A implementação efetiva de programas de compliance nas empresas certamente ajudará a evitar que a empresa tenha envolvimento com tais práticas, ao estimular a observância de políticas internas e da legislação aplicável, como a Lei Anticorrupção.

Os principais objetivos de um programa de compliance devem ser: prevenir danos à imagem e à reputação da empresa; reduzir o número de ações judiciais e processos administrativos; auxiliar na minimização de riscos e perdas financeiras; e agregar valor à empresa, pois a ética nos negócios é um diferencial para os acionistas e os empregados. Com isso, garante-se a perenidade do negócio, pois a falta de controles contra a corrupção pode gerar incidentes que afeeam a sua sustentabilidade.

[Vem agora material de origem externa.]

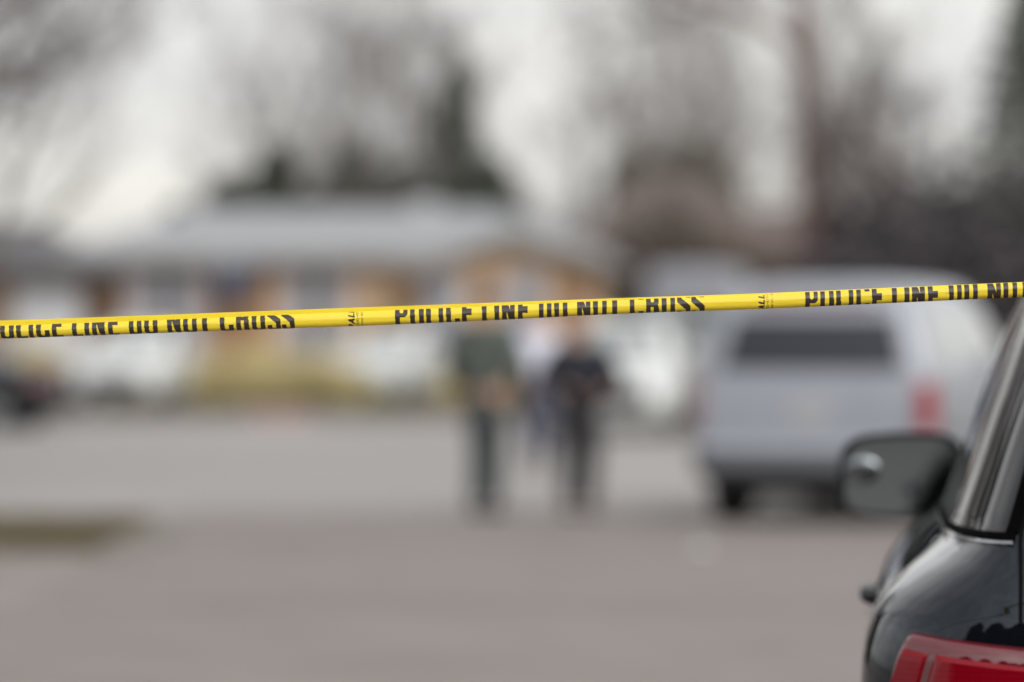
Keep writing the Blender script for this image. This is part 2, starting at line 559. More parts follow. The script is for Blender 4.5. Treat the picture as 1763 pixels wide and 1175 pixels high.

Já os componentes de um programa de compliance são o mapeamento de riscos; a elaboração de regras claras, como política anticorrupção e/ou código de conduta; a identificação e o tratamento de questões de compliance,; o estabelecimento de controles internos; o treinamento constante de empregados e terceiros; a realização de auditoria, interna e/ou externa, para testar a efetividade dos controles; o monitoramento permanente dos controles de compliance; o “tone at the top”, essencial para que o programa de compliance seja efetivo; um canal de denúncias que permita o anonimato e, por fim, a independência e autonomia da área de compliance, para que esta consiga implementar o programa de forma efetiva.

Com estrutura autônoma, a área de compliance pode estabelecer normas e regras a serem seguidas por todos os colaboradores, além de ser responsável pela avaliação e pela fiscalização de possíveis acordos ou convênios a serem firmados pela empresa. Garante, dessa forma, algo que a partir de agora será obrigação de todas as empresas: assegurar a conformidade de sua atuação e da de seus empregados, com a legislação em geral.

As sanções estabelecidas pela Lei Anticorrupção, por si só, justificam a aplicação efetiva e imediata de programas de compliance. Mas, não se pode perder de vista que a medida alimenta também um ciclo virtuoso, mencionado anteriormente, ao melhorar a concorrência leal entre as empresas. Os processos de compliance adicionam valor à marca de qualquer empresa, já que a ética nos negócios é um diferencial de mercado e proporciona segurança a todos. E podem nos ajudar a obter um mundo melhor para criar nossos filhos e netos!